Fritz Kellerman, from BBC1's SS-GB

[Friend of the Deighton Dossier and noted Deighton collector Robert "Raki" Rakison provides his thoughts on Len Deighton's classic of alternative history - recently shown on BBC1 in a five-part series - and considers other speculative fiction novels and books from the same period which readers may wish to consider.]

The recent TV series for SS-GB and The Man In The High Castle have sparked a lot of interest about what would have happened if the Nazis had won World War Two.
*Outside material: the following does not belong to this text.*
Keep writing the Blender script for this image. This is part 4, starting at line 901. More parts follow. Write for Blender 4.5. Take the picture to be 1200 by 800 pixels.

This interest in alternate histories is not new, even on film or TV.

Len Deighton wrote SS-GB (published in 1978) when he’d just finished researching, writing and publishing his military history book Fighter: The True Story of the Battle of Britain and was about to do the same for Blitzkrieg: From the Rise of Hitler to the Fall of Dunkirk (1979) – both very readable, really excellent military histories. (In 1993 Len also wrote Blood, Tears and Folly: The Darkest Hour of the Second World War (to misquote Winston Churchill), a highly critical review of the period, up to the US coming into World War Two, with a reminder of how close to defeat the Allies were.

According to Len's "What if...?" article in the 18-24 February 2017 edition of the Radio Times, published to coincide with the recent SS-GB TV mini-series, in the mid-1970s, discussing the research for Fighter and Blitzkrieg, his editor made a comment to the effect that nobody knew what would have happened if Hitler had won the war. Len said that we did “to some extent” and Ray Hawkey (a close friend of Len’s, famously the dust jacket designer for SS-GB and most of Len’s books and producer of the British Hitler-head postage stamps, developed as a promotion for SS-GB) asked if it would make a book, an “alternative world story.”